To Freundlich’s credit he knows well enough he’s collected a solid cast, and gives them plenty of room to do ‘scene work’. One notable thing about this new production is that it is ‘gender-flipped’ (Mads Mikkelsen played the Michelle Williams role in the original version). Each of the performers, especially Williams, make a number of remarkable ‘choices’, which is to say they play out rote scenarios in ways you don’t necessarily see coming. To that end, this film may serve as a useful tool for acting students. For the rest of us, it’s alarmingly dull.

Apart from some very expensive-looking hotel suites and well-lit modern sculptures, there’s not much happening visually. There are even a few wobbly drone shots. After the Wedding is just a fundamentally remote film. Moore’s sharp businesswoman exterior is fierce and, when necessary, frightening, but it is not played for Devil Wears Prada laughs.
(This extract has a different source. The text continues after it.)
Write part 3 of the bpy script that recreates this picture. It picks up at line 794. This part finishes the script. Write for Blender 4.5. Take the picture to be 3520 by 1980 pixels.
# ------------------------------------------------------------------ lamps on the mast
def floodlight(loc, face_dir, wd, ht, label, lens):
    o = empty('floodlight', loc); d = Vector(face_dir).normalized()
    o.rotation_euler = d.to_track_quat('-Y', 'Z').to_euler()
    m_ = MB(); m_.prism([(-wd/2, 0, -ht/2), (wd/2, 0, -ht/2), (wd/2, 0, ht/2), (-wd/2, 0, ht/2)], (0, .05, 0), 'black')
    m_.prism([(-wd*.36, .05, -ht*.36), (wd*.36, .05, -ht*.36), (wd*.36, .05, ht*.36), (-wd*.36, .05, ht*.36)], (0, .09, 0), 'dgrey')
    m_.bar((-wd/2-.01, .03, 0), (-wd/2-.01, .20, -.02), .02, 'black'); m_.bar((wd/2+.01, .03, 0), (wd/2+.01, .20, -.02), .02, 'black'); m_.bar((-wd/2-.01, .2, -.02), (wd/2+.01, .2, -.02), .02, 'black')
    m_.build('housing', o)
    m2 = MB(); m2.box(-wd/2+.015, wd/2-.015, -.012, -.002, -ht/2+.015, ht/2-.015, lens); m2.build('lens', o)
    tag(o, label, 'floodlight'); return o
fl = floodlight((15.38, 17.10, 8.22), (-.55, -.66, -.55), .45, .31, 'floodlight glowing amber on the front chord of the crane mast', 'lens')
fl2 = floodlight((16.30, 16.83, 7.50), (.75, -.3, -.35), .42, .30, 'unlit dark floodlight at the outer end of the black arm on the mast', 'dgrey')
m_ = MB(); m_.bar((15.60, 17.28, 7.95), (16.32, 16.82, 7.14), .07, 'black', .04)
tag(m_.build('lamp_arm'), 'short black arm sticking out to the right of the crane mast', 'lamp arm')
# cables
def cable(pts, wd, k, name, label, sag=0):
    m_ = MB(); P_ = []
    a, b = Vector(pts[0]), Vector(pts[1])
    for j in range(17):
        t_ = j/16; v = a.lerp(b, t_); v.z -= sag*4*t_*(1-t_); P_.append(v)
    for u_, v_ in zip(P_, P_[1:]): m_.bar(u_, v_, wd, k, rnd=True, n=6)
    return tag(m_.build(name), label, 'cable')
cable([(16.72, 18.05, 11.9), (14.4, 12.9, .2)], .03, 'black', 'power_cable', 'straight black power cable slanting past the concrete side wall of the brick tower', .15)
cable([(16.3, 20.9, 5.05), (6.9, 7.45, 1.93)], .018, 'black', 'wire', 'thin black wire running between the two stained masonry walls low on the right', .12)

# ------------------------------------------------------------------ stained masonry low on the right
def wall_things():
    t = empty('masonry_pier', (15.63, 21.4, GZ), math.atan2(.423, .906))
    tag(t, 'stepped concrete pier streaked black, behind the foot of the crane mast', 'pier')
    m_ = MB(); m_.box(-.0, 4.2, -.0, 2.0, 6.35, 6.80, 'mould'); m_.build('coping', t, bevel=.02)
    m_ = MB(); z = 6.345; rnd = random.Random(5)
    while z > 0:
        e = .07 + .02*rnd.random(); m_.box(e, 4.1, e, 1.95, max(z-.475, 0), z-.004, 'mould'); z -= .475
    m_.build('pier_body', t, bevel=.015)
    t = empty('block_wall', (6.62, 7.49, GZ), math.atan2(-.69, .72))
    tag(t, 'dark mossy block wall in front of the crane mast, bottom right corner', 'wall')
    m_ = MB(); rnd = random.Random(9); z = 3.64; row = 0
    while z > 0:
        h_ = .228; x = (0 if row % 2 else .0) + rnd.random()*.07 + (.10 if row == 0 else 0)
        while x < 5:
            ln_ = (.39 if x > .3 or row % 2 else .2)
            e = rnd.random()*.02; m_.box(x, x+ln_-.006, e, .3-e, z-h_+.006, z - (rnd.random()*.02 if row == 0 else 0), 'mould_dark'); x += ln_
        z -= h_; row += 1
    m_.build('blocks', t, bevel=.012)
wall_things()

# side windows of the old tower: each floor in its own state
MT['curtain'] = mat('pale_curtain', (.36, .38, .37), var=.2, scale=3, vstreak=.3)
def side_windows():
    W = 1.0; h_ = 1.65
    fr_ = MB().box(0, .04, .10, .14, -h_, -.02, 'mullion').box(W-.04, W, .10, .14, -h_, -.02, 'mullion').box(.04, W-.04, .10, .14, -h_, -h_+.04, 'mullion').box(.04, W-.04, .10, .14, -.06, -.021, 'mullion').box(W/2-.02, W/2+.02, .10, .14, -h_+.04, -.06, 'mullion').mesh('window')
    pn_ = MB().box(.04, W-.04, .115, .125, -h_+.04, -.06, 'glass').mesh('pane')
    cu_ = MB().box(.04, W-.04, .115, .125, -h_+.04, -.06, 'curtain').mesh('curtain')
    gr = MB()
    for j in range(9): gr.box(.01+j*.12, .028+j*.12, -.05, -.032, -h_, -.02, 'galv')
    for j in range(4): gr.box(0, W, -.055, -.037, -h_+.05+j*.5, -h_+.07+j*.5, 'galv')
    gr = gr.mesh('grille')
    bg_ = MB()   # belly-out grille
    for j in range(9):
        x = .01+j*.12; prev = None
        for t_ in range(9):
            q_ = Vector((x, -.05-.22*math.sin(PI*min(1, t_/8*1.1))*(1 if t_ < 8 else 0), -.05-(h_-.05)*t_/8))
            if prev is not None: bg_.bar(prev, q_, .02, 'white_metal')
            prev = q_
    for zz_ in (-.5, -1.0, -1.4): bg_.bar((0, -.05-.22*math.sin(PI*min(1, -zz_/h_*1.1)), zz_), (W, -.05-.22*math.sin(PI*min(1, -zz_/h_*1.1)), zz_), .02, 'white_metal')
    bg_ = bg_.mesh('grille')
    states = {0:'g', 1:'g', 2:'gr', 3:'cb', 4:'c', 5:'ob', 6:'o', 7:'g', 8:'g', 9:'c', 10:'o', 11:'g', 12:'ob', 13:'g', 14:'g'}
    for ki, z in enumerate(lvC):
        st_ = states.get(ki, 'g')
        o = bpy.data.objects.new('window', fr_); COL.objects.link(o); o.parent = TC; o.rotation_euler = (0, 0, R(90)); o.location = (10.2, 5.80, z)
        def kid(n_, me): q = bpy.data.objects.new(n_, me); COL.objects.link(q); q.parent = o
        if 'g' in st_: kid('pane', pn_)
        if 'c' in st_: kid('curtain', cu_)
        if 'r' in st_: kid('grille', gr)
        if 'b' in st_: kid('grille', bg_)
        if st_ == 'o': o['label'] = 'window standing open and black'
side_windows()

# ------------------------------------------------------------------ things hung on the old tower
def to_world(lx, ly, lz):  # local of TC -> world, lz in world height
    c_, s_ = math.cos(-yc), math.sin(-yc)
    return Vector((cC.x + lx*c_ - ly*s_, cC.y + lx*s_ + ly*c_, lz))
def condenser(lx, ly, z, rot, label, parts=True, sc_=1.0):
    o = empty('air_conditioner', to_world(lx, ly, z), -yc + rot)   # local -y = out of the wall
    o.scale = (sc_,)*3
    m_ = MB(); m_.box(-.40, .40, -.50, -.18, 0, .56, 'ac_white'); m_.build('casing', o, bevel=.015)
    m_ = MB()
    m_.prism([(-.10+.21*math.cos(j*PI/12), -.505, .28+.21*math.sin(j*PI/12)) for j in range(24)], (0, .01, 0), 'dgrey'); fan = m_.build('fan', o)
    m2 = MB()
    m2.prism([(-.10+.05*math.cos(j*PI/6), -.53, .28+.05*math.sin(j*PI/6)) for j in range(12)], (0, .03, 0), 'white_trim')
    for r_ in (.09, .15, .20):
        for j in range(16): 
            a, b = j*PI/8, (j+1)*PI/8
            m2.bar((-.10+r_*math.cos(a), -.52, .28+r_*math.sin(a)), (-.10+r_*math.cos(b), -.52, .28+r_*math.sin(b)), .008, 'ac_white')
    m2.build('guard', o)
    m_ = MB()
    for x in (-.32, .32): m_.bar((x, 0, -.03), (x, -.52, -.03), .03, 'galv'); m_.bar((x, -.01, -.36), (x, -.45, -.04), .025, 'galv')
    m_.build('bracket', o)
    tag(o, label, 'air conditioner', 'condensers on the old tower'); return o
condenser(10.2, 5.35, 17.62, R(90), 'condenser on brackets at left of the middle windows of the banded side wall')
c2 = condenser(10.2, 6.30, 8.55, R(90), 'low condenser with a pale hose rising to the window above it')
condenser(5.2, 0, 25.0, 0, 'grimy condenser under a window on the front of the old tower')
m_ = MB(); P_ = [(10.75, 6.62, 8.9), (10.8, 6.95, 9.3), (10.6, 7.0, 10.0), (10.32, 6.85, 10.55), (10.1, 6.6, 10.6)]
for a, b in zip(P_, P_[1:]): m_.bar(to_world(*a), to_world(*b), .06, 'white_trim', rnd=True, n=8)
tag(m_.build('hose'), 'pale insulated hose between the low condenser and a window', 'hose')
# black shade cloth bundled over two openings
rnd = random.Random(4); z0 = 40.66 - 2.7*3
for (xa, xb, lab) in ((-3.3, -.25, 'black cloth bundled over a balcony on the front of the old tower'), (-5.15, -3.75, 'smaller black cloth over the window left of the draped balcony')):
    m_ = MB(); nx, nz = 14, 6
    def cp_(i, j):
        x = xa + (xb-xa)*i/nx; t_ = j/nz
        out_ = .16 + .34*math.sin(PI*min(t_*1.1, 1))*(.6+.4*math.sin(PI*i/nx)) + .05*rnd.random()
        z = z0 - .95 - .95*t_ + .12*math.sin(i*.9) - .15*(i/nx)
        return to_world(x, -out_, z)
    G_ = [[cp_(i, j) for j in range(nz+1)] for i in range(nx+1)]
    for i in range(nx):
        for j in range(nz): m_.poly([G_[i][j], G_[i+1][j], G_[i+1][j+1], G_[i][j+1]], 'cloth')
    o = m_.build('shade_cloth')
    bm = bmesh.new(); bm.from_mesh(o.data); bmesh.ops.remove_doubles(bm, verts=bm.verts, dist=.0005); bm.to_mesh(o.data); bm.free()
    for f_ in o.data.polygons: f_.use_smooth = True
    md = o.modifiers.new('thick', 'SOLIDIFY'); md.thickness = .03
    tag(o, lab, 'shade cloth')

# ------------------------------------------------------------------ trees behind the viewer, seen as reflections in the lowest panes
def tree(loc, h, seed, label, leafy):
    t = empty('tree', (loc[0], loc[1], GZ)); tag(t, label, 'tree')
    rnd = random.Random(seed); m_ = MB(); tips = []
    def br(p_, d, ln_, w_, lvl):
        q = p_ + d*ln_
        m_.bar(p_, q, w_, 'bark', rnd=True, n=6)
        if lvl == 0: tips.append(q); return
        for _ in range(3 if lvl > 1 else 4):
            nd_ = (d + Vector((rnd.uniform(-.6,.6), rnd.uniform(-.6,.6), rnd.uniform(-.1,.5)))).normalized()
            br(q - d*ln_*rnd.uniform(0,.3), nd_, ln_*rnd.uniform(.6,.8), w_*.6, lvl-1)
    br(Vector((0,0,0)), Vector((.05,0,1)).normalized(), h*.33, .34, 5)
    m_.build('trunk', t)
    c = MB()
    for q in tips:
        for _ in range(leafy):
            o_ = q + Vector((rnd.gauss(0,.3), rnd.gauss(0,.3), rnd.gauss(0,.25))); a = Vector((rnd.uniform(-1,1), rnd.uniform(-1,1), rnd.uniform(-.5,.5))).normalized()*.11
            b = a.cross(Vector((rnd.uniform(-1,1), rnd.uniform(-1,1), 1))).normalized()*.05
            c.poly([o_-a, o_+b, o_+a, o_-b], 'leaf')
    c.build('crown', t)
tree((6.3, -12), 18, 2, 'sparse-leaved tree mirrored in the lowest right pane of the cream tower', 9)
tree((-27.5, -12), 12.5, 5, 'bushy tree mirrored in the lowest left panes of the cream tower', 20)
Crudup is an agreeable, kind man who seems well aware his big earner partner can support his art. Williams’s work as a saviour in the Third World gives us a perspective on the family’s quite conspicuous wealth, but they are merely rich, not greedy or cruel. One likes to welcome ambiguity, as real life is rarely cut-and-dry, but the attitude of this film is just so roomy its purpose simply becomes lost.